* begin *

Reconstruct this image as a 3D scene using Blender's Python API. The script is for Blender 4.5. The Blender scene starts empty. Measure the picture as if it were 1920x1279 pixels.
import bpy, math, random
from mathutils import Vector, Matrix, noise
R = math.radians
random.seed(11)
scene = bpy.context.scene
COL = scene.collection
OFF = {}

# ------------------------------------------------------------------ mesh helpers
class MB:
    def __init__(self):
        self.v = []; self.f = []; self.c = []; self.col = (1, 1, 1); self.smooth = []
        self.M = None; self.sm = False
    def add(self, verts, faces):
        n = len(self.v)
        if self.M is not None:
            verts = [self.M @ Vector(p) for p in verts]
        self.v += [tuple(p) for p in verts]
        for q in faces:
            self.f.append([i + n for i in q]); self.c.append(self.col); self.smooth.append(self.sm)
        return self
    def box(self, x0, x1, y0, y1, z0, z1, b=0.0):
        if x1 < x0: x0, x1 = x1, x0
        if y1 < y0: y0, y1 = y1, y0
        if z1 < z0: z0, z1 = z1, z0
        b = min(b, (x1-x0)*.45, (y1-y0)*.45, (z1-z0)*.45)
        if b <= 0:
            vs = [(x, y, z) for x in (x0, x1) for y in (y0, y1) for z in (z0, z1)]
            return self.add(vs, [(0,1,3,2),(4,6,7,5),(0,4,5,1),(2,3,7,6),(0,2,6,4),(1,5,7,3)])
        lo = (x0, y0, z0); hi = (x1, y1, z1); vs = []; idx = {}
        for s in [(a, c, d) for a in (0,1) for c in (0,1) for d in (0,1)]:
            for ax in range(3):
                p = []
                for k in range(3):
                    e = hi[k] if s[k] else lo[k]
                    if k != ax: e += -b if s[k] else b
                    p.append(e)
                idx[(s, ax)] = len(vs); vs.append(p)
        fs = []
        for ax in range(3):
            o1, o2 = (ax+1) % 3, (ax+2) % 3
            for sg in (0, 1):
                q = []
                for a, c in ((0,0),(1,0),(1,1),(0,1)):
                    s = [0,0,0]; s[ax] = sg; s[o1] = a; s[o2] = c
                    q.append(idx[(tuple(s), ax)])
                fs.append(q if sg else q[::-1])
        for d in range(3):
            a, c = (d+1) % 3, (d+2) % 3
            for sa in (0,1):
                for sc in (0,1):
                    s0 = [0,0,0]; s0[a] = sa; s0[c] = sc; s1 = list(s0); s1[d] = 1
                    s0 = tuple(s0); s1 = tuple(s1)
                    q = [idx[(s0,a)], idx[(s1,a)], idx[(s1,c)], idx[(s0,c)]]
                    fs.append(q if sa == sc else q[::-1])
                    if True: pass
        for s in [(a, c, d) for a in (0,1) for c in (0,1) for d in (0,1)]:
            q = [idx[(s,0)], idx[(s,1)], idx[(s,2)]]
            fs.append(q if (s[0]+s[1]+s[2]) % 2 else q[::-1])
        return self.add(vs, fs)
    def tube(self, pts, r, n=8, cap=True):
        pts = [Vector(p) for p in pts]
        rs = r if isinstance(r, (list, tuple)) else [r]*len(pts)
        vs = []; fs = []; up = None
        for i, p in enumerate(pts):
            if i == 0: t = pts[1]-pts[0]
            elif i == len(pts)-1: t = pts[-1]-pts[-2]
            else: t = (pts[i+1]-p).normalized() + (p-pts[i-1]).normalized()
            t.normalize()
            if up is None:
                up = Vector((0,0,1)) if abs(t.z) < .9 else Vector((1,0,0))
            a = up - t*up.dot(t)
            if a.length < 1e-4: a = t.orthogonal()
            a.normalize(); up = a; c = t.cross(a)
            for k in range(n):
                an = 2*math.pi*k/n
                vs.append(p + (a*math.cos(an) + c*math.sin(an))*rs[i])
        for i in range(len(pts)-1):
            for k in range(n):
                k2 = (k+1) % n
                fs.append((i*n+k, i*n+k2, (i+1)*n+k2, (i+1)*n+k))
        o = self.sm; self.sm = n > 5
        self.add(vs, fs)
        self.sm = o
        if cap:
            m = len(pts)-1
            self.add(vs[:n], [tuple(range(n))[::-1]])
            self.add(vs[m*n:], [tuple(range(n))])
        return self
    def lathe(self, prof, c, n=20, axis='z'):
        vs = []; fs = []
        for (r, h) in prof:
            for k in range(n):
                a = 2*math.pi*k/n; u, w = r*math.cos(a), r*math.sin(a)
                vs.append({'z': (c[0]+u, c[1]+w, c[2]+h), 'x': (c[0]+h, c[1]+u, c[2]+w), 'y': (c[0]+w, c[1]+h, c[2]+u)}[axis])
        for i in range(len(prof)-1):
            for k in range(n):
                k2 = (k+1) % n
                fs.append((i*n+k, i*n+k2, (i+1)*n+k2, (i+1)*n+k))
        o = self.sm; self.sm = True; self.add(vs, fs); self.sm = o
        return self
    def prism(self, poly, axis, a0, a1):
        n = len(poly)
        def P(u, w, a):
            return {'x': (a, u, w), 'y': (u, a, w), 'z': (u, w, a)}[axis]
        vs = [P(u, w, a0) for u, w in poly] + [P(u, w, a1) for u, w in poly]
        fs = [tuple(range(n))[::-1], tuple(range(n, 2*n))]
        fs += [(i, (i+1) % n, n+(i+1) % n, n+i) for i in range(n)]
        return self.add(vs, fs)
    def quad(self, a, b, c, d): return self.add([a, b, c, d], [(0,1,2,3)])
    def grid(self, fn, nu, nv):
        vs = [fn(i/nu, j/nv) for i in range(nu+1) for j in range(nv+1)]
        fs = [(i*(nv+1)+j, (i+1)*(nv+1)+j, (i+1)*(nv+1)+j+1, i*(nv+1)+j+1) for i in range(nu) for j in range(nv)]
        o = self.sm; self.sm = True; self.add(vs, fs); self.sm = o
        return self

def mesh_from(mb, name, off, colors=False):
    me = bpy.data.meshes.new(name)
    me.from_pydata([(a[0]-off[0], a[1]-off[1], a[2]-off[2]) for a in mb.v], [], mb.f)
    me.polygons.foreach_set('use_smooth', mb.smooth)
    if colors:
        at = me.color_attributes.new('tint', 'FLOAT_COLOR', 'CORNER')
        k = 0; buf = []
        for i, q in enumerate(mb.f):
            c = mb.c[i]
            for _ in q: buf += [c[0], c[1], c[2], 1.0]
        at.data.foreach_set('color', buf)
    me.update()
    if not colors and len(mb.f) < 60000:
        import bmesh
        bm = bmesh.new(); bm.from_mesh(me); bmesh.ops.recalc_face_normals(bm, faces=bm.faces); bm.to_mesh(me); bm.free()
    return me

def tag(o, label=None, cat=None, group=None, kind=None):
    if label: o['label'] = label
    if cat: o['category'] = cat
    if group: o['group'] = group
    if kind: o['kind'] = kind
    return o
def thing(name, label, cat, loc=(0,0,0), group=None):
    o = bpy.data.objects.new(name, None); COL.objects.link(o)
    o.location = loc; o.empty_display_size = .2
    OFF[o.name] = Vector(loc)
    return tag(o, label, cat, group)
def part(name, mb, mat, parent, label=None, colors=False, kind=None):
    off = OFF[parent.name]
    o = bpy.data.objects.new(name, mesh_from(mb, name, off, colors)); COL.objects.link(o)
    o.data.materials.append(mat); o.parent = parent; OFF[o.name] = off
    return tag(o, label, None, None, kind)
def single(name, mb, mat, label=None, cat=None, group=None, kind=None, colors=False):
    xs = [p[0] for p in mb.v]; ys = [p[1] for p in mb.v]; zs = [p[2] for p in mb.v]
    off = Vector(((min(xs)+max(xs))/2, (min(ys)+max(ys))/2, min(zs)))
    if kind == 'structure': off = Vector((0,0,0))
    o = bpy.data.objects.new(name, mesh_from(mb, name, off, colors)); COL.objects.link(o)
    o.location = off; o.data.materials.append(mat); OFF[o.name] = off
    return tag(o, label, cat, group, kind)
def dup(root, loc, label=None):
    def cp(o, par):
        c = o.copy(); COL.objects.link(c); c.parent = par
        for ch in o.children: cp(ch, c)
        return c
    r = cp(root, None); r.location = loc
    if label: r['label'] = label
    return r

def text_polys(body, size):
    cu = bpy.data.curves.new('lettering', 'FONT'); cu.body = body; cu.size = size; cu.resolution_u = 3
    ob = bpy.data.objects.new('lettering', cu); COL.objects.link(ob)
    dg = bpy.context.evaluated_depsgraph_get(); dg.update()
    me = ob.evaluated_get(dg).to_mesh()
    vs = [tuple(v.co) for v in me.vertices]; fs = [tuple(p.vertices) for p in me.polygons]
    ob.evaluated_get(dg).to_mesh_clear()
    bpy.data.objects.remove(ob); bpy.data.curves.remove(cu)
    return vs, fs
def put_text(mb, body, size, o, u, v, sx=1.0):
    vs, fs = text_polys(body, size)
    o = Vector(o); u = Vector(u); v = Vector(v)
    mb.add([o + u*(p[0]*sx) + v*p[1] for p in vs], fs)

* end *

Directions -
State the number of lines above that hold the string "scene", with nothing added.

Solution for this task -
3